Но у меня этот «аттракцион» не выходит. Мне не удается крутиться так долго, как надо. И каждый раз я плюхаюсь на пол прямо на середине сцены. После множества попыток моё тело становится зелёным и синим.
И при этом я без конца твержу себе самой: у тебя должно получиться, ты достаточно натренирована.
Но что-то мне мешает.
Висконти во время наших репетиций упал с лестницы, сильно поранил колено и ходил теперь с палкой.
И вот теперь он сидел там, внизу, положив руки на набалдашник, и наблюдал за мной. В большой сцене сумасшествия мой безумный хохот превращался в жалкое хныканье. Сквозь рампу оно не пробивалось.

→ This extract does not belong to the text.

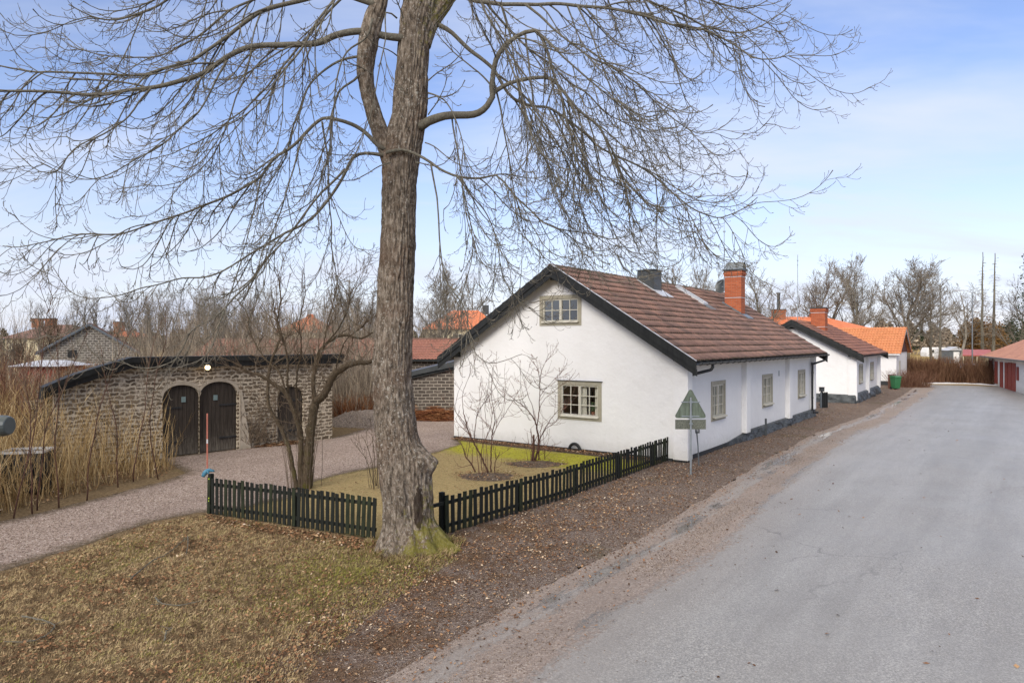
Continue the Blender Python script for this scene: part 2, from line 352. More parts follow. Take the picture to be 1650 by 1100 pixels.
def b_verge(nt, b):
    v = coord(nt); c, d, a = gravel_cols(nt, v, 1.1)
    lit = nz(nt, v, 1.1, 7, .72); l2 = nz(nt, v, 24, 5, .7)
    leaf = ramp(nt, l2, [(.3, (.045,.028,.017)), (.5, (.135,.082,.048)), (.7, (.27,.18,.11))])
    e = attr(nt, 'edge')
    dens = math_(nt, 'ADD', lit, math_(nt, 'MULTIPLY', math_(nt, 'SUBTRACT', .8, e), .06))
    c = mix(nt, ramp(nt, dens, [(.40, .15), (.54, .92)]), c, leaf)
    gr = nz(nt, v, .45, 5, .6); c = mix(nt, ramp(nt, gr, [(.58, 0.), (.68, .6)]), c, ramp(nt, l2, [(.3, (.05,.045,.02)), (.7, (.15,.13,.06))]))
    nt.links.new(c, b.inputs['Base Color']); b.inputs['Roughness'].default_value = .95; b.inputs['Specular IOR Level'].default_value = .15
    bump(nt, b, math_(nt, 'ADD', d, l2), .9, .04)
M['verge'] = gmat('littered_gravel_verge', b_verge)
def b_lawn(nt, b):
    v = coord(nt); n = nz(nt, v, 22, 6, .7)
    dry = ramp(nt, n, [(.3, (.18,.135,.06)), (.55, (.37,.29,.14)), (.75, (.48,.39,.21))])
    mossc = ramp(nt, n, [(.3, (.21,.21,.020)), (.7, (.56,.54,.05))])
    f = math_(nt, 'ADD', attr(nt, 'moss'), math_(nt, 'MULTIPLY', math_(nt, 'SUBTRACT', nz(nt, v, 1.5, 6, .65), .5), 1.4))
    c = mix(nt, ramp(nt, f, [(.30, 0.), (.80, .95)]), dry, mossc)
    e = attr(nt, 'edge'); en = math_(nt, 'ADD', e, math_(nt, 'MULTIPLY', math_(nt, 'SUBTRACT', nz(nt, v, 4, 6, .7), .5), .5))
    c = mix(nt, ramp(nt, en, [(.0, .8), (.16, 0.)]), c, (.075,.07,.025))
    br = ramp(nt, nz(nt, v, 3.2, 6, .7), [(.56, 0.), (.70, .7)])
    c = mix(nt, br, c, (.15,.10,.055)); c = mix(nt, ramp(nt, nz(nt, v, 11, 6, .8), [(.5, 0.), (.62, .6)]), c, (.12,.09,.045))
    nt.links.new(c, b.inputs['Base Color']); b.inputs['Roughness'].default_value = 1; b.inputs['Specular IOR Level'].default_value = .1
    bump(nt, b, math_(nt, 'ADD', n, nz(nt, v, 4, 4)), .9, .04)
M['lawn'] = gmat('mossy_lawn', b_lawn)
def b_road(nt, b):
    v = coord(nt); e = attr(nt, 'edge')
    rot = nt.nodes.new('ShaderNodeMapping'); rot.inputs['Rotation'].default_value = (0,0,R(-54)); nt.links.new(v, rot.inputs[0])
    st = nt.nodes.new('ShaderNodeMapping'); st.inputs['Scale'].default_value = (.22,1,1); nt.links.new(rot.outputs[0], st.inputs[0])
    along = nz(nt, st.outputs[0], 1.5, 7, .68)
    fine = nz(nt, v, 42, 4, .9); med = nz(nt, v, .35, 5, .6); sp_ = nz(nt, v, 32, 5, .8)
    asp = ramp(nt, fine, [(.36, (.09,.088,.084)), (.48, (.285,.279,.268)), (.58, (.44,.43,.41)), (.68, (.72,.70,.67))])
    asp = mix(nt, ramp(nt, sp_, [(.40, .55), (.56, 0.)]), asp, (.12,.118,.115))
    asp = mix(nt, ramp(nt, med, [(.35, 0.), (.7, .4)]), asp, (.32,.318,.31))
    asp = mix(nt, ramp(nt, along, [(.46, 0.), (.72, .45)]), asp, (.15,.147,.143))
    st2 = nt.nodes.new('ShaderNodeMapping'); st2.inputs['Scale'].default_value = (.05,1,1); nt.links.new(rot.outputs[0], st2.inputs[0])
    trk = nz(nt, st2.outputs[0], .9, 4, .6)
    asp = mix(nt, ramp(nt, trk, [(.42, .35), (.60, 0.)]), asp, (.18,.174,.166))
    crk = nt.nodes.new('ShaderNodeTexVoronoi'); crk.feature = 'DISTANCE_TO_EDGE'; crk.inputs['Scale'].default_value = .22
    wv_ = nt.nodes.new('ShaderNodeVectorMath'); wv_.operation = 'MULTIPLY_ADD'; wv_.inputs[1].default_value = (1.2,1.2,0)
    nn_ = nt.nodes.new('ShaderNodeTexNoise'); nn_.inputs['Scale'].default_value = 1.1; nn_.inputs['Detail'].default_value = 6; nt.links.new(v, nn_.inputs['Vector'])
    nt.links.new(nn_.outputs['Color'], wv_.inputs[0]); nt.links.new(v, wv_.inputs[2]); nt.links.new(wv_.outputs[0], crk.inputs['Vector'])
    ckm = math_(nt, 'MULTIPLY', ramp(nt, crk.outputs['Distance'], [(.0, 1.), (.0035, 0.)]), ramp(nt, nz(nt, v, .25, 3), [(.5, 0.), (.6, .55)]))
    asp = mix(nt, ckm, asp, (.05,.048,.045))
    grv, d, a = gravel_cols(nt, v, 1.4)
    en = math_(nt, 'ADD', e, math_(nt, 'MULTIPLY', math_(nt, 'SUBTRACT', along, .5), 1.6))
    band = math_(nt, 'MULTIPLY', ramp(nt, math_(nt, 'DIVIDE', en, 3.), [(.14, .15), (.27, 1.), (.38, .85), (.56, 0.)]), 1)
    edgeg = ramp(nt, math_(nt, 'DIVIDE', en, 3.), [(.03, 1.), (.16, 0.)])
    gm = math_(nt, 'MAXIMUM', band, edgeg)
    loose = ramp(nt, math_(nt, 'ADD', gm, math_(nt, 'MULTIPLY', math_(nt, 'SUBTRACT', nz(nt, v, 11, 6, .8), .5), 1.6)), [(.34, 0.), (.62, 1.)])
    c = mix(nt, math_(nt, 'MULTIPLY', loose, .85), asp, grv)
    c = mix(nt, math_(nt, 'MULTIPLY', ramp(nt, math_(nt, 'DIVIDE', e, 6.), [(.05, .55), (.42, .0)]), 1.), c, (.25,.20,.165))
    # puddles and damp asphalt beside the verge
    pz = ramp(nt, math_(nt, 'DIVIDE', e, 3.), [(.03, 0.), (.08, 1.), (.36, 1.), (.5, 0.)])
    pud = math_(nt, 'MULTIPLY', pz, ramp(nt, nz(nt, st.outputs[0], 1.1, 5, .6), [(.49, 0.), (.53, 1.)]))
    pud = math_(nt, 'MULTIPLY', pud, math_(nt, 'SUBTRACT', 1., math_(nt, 'MULTIPLY', loose, .8)))
    c = mix(nt, math_(nt, 'MULTIPLY', pud, .72), c, (.085,.082,.078))
    nt.links.new(c, b.inputs['Base Color'])
    rgh = math_(nt, 'SUBTRACT', ramp(nt, math_(nt, 'ADD', math_(nt, 'MULTIPLY', med, .6), math_(nt, 'MULTIPLY', trk, .4)), [(.35, .46), (.65, .34)]), math_(nt, 'MULTIPLY', pud, .33), True)
    rgh = math_(nt, 'ADD', rgh, math_(nt, 'MULTIPLY', loose, .35), True)
    nt.links.new(rgh, b.inputs['Roughness']); b.inputs['Specular IOR Level'].default_value = .4
    h = math_(nt, 'ADD', fine, math_(nt, 'MULTIPLY', math_(nt, 'MULTIPLY', d, loose), 2.))
    h = math_(nt, 'MULTIPLY', h, math_(nt, 'SUBTRACT', 1., pud))
    bump(nt, b, h, .6, .012)
M['road'] = gmat('worn_asphalt', b_road)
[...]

Висконти много не говорил, только без конца повторял:
— Я тебя не слышу...
Между тем я знала: он меня слышит. Это была его тактика. Он хотел меня доконать, дожать, чтобы потом вытащить из меня то, что ему надо.
Он зашёл очень далеко. После одной длинной фразы, которую я произносила по-итальянски, он откинулся на своем стуле и засмеялся. Висконти смеялся надо мной!

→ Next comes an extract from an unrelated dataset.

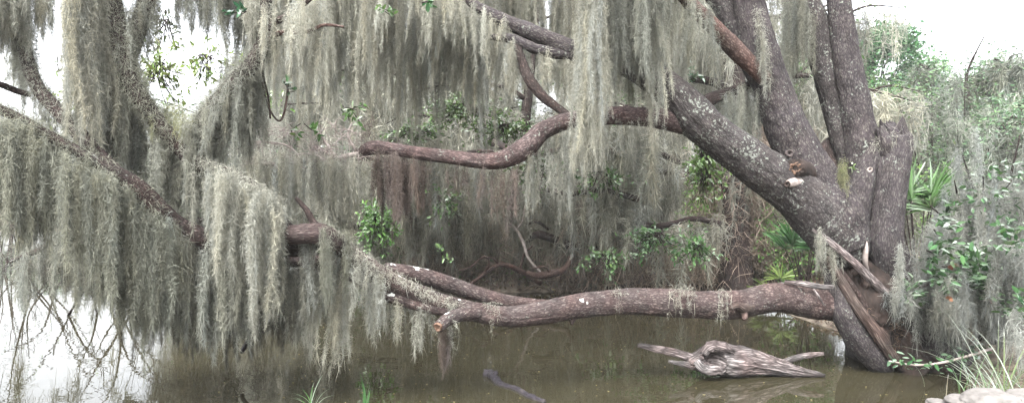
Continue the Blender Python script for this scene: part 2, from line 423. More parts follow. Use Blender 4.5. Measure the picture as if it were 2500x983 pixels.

Мне показалось: я лечу в пропасть.
Но потом стало ещё хуже.
Мне надо было петь итальянскую песню, я её выучила у одного композитора. День за днём Висконти прерывал репетицию незадолго до этой песни. И вдруг, на шестьдесят второй день, он объявил:
- Дальше...
Я взбеленилась. Тупо посмотрела на него и закричала:
— Как так? Ты же не предупреждал!
Он — палкой об пол.
— Дальше, я сказал!
Я могла спеть эту песню, знала её твердо, но всё же продолжала:
— Можно спеть завтра? Я ещё не выучила.
Несколько мгновений мучительного молчания. Потом разразилась гроза:
— Если ты сейчас не споёшь, сейчас же, то можешь вообще никогда не петь. Никогда в жизни. Можешь отправляться домой.
— Но...
— Марш домой и никогда не возвращайся!
Его трость четко указала на дверь.
— Au revoir, mademoiselle... [12]
Я могу смотреть в глаза любому человеку — но взгляд Висконти я в этот момент не выдержала. Я запела. Я пела тоненьким дрожащим голоском — наказанный ребенок, покрывшийся гусиной кожей.